Describe que algo queda

OPINIÓN

24 ene 2019 . Actualizado a las 07:40 h.

En 1968, cuando iniciaba mi segundo curso de Filosofía, llegó a España un libro -La construcción social de la realidad, de Peter L. Berger y Thomas Luckmann- que, publicado en Estados Unidos en 1966, acababa de traducir la editorial Amorrortu. Dicho libro entró en las aulas -en palabras de mi profesor de Gnoseología- «con categoría de Biblia». Y no debía andar muy equivocado cuando ya tuve en mis manos su vigesimosegunda reimpresión. El libro, lejos de ser una absoluta novedad, bebía en autores tan académicos como Durkheim y Weber. Pero tenía tres ventajas reseñables: la de aparecer en un momento, Mayo-68, de grandes cambios sociales; la de coincidir con un avance extraordinario en la aplicabilidad de los conocimientos sociológicos y politológicos al desarrollo de las sociedades avanzadas; y la de ofrecer una síntesis muy acertada de las cuestiones que eran esenciales para la formación de los primeros sociólogos y politólogos que íbamos a entrar -fuera de los cauces académicos- en los mercados laborales.

La tesis del libro, que hoy forma parte de nuestra cultura política, se puede resumir -con evidente osadía- en dos corolarios: que la realidad social sobre la que operamos es una construcción dialéctica entre la experiencia que vivimos y los conceptos, definiciones, mitos, valores y tradiciones que, debidamente institucionalizados, generan, en cada contexto, una realidad social específica; y que esa es la razón por la que el diálogo entre las distintas sociedades y culturas políticas constituye un babel ininteligible entre perspectivas que, teniendo apariencia objetiva, son, de hecho, subjetivas.

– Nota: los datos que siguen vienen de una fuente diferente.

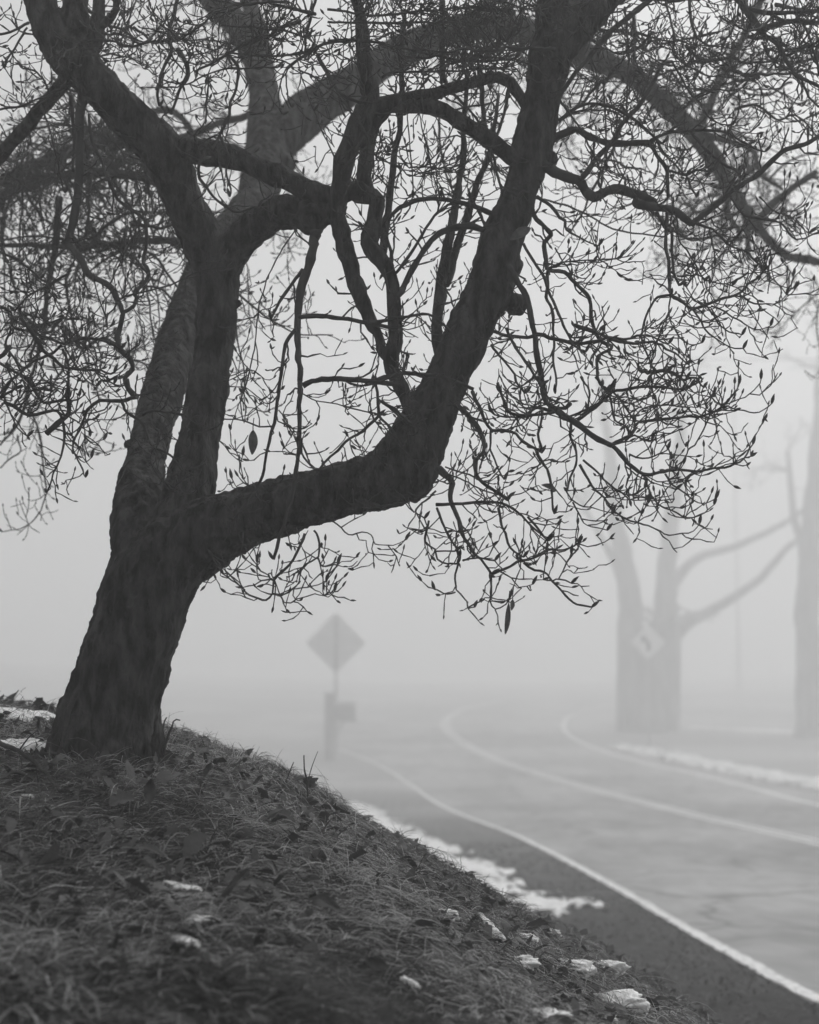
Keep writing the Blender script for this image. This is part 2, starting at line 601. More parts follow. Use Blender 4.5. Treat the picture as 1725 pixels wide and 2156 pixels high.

De eso me acuerdo estos días al comprobar que, más allá de las fake news, de la difamación sistemática y de la ruda intolerancia generada por los intereses primarios y la ignorancia, vivimos un tiempo en el que la discrepancia política se basa -más que en posiciones y actitudes que exigen algo de relación con el adversario, como el debate, la crítica y la oposición razonada o dogmática- en una descripción interesada y manipulada de las realidades a las que queremos enfrentarnos, que, lejos de exigirnos el esfuerzo de argumentar y concretar, nos permiten crear las cabezas de turco que luego cercenamos con tanta y tan engolada facilidad.

Como dirían Luckmann y Berger, la creciente institucionalización de esos cuentos -reflejo de la agenda política y de su masivo y acrítico traslado a la agenda mediática- nos mantiene presos a una realidad inventada, que impide afrontar las crisis de valores y consensos que minan y fragmentan el espacio público. La dialéctica -que es una contraposición creativa de ideas- queda sustituida por una estéril «analéctica» -refinado sinónimo del castizo diálogo de besugos-, puesta al servicio de la lucha por el poder. Por eso nos resulta tan confusa y gaseosa la política actual. Porque no estamos gobernando la España real, con sus españoles, sino una España inventada, fiada a la serendipia, y poblada por indignados fantasmas.